## DATA SECTION
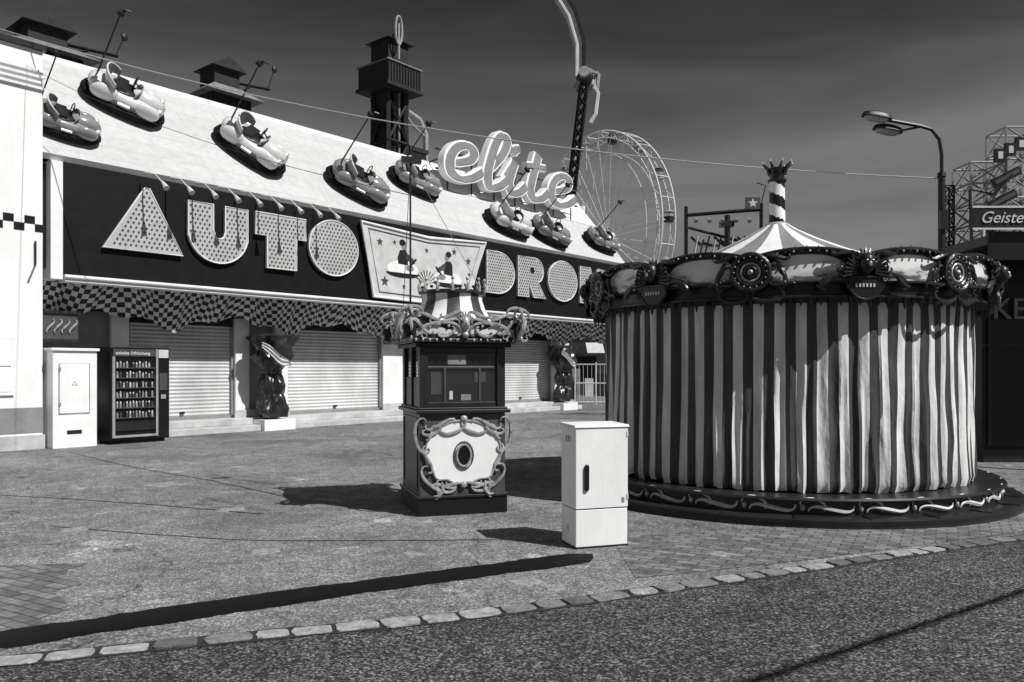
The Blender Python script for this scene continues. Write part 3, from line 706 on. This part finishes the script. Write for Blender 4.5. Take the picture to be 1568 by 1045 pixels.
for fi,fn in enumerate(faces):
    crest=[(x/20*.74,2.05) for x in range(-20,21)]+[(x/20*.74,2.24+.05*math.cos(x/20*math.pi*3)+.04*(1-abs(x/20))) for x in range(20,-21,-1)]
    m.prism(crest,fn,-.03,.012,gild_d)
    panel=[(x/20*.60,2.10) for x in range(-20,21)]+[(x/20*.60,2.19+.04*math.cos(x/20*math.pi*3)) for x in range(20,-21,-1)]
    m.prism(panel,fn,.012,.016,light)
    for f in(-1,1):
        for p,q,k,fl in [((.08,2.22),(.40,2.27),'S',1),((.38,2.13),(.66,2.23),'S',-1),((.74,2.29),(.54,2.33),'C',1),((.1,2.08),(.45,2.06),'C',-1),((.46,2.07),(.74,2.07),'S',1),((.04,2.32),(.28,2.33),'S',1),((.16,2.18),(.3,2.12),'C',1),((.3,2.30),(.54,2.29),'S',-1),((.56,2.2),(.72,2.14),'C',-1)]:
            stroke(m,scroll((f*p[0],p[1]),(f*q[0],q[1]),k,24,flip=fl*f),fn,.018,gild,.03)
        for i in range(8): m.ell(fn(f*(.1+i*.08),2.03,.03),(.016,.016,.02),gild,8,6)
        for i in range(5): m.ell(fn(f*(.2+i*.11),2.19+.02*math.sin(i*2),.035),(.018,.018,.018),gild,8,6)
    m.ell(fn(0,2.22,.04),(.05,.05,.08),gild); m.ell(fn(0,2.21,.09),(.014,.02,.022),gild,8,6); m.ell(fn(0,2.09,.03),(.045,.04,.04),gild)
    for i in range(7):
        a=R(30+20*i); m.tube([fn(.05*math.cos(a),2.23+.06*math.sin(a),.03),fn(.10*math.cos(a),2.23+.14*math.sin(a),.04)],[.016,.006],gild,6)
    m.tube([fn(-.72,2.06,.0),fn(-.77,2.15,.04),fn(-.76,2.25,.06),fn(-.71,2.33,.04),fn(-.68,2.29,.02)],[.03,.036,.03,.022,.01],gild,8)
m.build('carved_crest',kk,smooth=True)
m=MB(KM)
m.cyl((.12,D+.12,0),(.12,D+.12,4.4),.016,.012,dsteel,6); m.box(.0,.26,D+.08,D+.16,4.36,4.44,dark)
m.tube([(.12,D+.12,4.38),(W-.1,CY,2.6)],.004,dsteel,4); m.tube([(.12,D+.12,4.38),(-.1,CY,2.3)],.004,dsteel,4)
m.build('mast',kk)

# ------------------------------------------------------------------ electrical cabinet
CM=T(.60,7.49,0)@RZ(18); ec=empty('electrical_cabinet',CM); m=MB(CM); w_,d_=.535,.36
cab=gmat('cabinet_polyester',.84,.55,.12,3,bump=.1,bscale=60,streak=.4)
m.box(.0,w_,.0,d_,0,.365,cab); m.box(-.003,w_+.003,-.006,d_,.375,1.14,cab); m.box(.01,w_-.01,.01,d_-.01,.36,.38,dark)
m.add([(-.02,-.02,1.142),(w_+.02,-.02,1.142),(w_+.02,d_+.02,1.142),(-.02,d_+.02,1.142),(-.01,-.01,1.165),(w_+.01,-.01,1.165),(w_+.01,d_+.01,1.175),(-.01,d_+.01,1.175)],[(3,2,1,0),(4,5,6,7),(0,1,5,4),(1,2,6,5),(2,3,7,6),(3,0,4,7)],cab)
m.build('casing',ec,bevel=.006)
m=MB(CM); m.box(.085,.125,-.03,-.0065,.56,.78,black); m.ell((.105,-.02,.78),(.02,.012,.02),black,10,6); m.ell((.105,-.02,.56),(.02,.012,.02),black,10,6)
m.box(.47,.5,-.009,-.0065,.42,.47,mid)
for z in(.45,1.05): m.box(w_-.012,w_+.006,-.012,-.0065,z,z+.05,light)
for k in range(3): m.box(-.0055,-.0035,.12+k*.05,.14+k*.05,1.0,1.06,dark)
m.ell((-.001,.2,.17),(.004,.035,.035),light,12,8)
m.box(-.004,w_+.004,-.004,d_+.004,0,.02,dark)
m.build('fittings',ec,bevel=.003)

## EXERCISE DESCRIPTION
Reproduce each line exactly, please, except for any pictures.

## OUTPUT FOR THIS EXERCISE
The Blender Python script for this scene continues. Write part 3, from line 706 on. This part finishes the script. Write for Blender 4.5. Take the picture to be 1568 by 1045 pixels.
for fi,fn in enumerate(faces):
    crest=[(x/20*.74,2.05) for x in range(-20,21)]+[(x/20*.74,2.24+.05*math.cos(x/20*math.pi*3)+.04*(1-abs(x/20))) for x in range(20,-21,-1)]
    m.prism(crest,fn,-.03,.012,gild_d)
    panel=[(x/20*.60,2.10) for x in range(-20,21)]+[(x/20*.60,2.19+.04*math.cos(x/20*math.pi*3)) for x in range(20,-21,-1)]
    m.prism(panel,fn,.012,.016,light)
    for f in(-1,1):
        for p,q,k,fl in [((.08,2.22),(.40,2.27),'S',1),((.38,2.13),(.66,2.23),'S',-1),((.74,2.29),(.54,2.33),'C',1),((.1,2.08),(.45,2.06),'C',-1),((.46,2.07),(.74,2.07),'S',1),((.04,2.32),(.28,2.33),'S',1),((.16,2.18),(.3,2.12),'C',1),((.3,2.30),(.54,2.29),'S',-1),((.56,2.2),(.72,2.14),'C',-1)]:
            stroke(m,scroll((f*p[0],p[1]),(f*q[0],q[1]),k,24,flip=fl*f),fn,.018,gild,.03)
        for i in range(8): m.ell(fn(f*(.1+i*.08),2.03,.03),(.016,.016,.02),gild,8,6)
        for i in range(5): m.ell(fn(f*(.2+i*.11),2.19+.02*math.sin(i*2),.035),(.018,.018,.018),gild,8,6)
    m.ell(fn(0,2.22,.04),(.05,.05,.08),gild); m.ell(fn(0,2.21,.09),(.014,.02,.022),gild,8,6); m.ell(fn(0,2.09,.03),(.045,.04,.04),gild)
    for i in range(7):
        a=R(30+20*i); m.tube([fn(.05*math.cos(a),2.23+.06*math.sin(a),.03),fn(.10*math.cos(a),2.23+.14*math.sin(a),.04)],[.016,.006],gild,6)
    m.tube([fn(-.72,2.06,.0),fn(-.77,2.15,.04),fn(-.76,2.25,.06),fn(-.71,2.33,.04),fn(-.68,2.29,.02)],[.03,.036,.03,.022,.01],gild,8)
m.build('carved_crest',kk,smooth=True)
m=MB(KM)
m.cyl((.12,D+.12,0),(.12,D+.12,4.4),.016,.012,dsteel,6); m.box(.0,.26,D+.08,D+.16,4.36,4.44,dark)
m.tube([(.12,D+.12,4.38),(W-.1,CY,2.6)],.004,dsteel,4); m.tube([(.12,D+.12,4.38),(-.1,CY,2.3)],.004,dsteel,4)
m.build('mast',kk)

# ------------------------------------------------------------------ electrical cabinet
CM=T(.60,7.49,0)@RZ(18); ec=empty('electrical_cabinet',CM); m=MB(CM); w_,d_=.535,.36
cab=gmat('cabinet_polyester',.84,.55,.12,3,bump=.1,bscale=60,streak=.4)
m.box(.0,w_,.0,d_,0,.365,cab); m.box(-.003,w_+.003,-.006,d_,.375,1.14,cab); m.box(.01,w_-.01,.01,d_-.01,.36,.38,dark)
m.add([(-.02,-.02,1.142),(w_+.02,-.02,1.142),(w_+.02,d_+.02,1.142),(-.02,d_+.02,1.142),(-.01,-.01,1.165),(w_+.01,-.01,1.165),(w_+.01,d_+.01,1.175),(-.01,d_+.01,1.175)],[(3,2,1,0),(4,5,6,7),(0,1,5,4),(1,2,6,5),(2,3,7,6),(3,0,4,7)],cab)
m.build('casing',ec,bevel=.006)
m=MB(CM); m.box(.085,.125,-.03,-.0065,.56,.78,black); m.ell((.105,-.02,.78),(.02,.012,.02),black,10,6); m.ell((.105,-.02,.56),(.02,.012,.02),black,10,6)
m.box(.47,.5,-.009,-.0065,.42,.47,mid)
for z in(.45,1.05): m.box(w_-.012,w_+.006,-.012,-.0065,z,z+.05,light)
for k in range(3): m.box(-.0055,-.0035,.12+k*.05,.14+k*.05,1.0,1.06,dark)
m.ell((-.001,.2,.17),(.004,.035,.035),light,12,8)
m.box(-.004,w_+.004,-.004,d_+.004,0,.02,dark)
m.build('fittings',ec,bevel=.003)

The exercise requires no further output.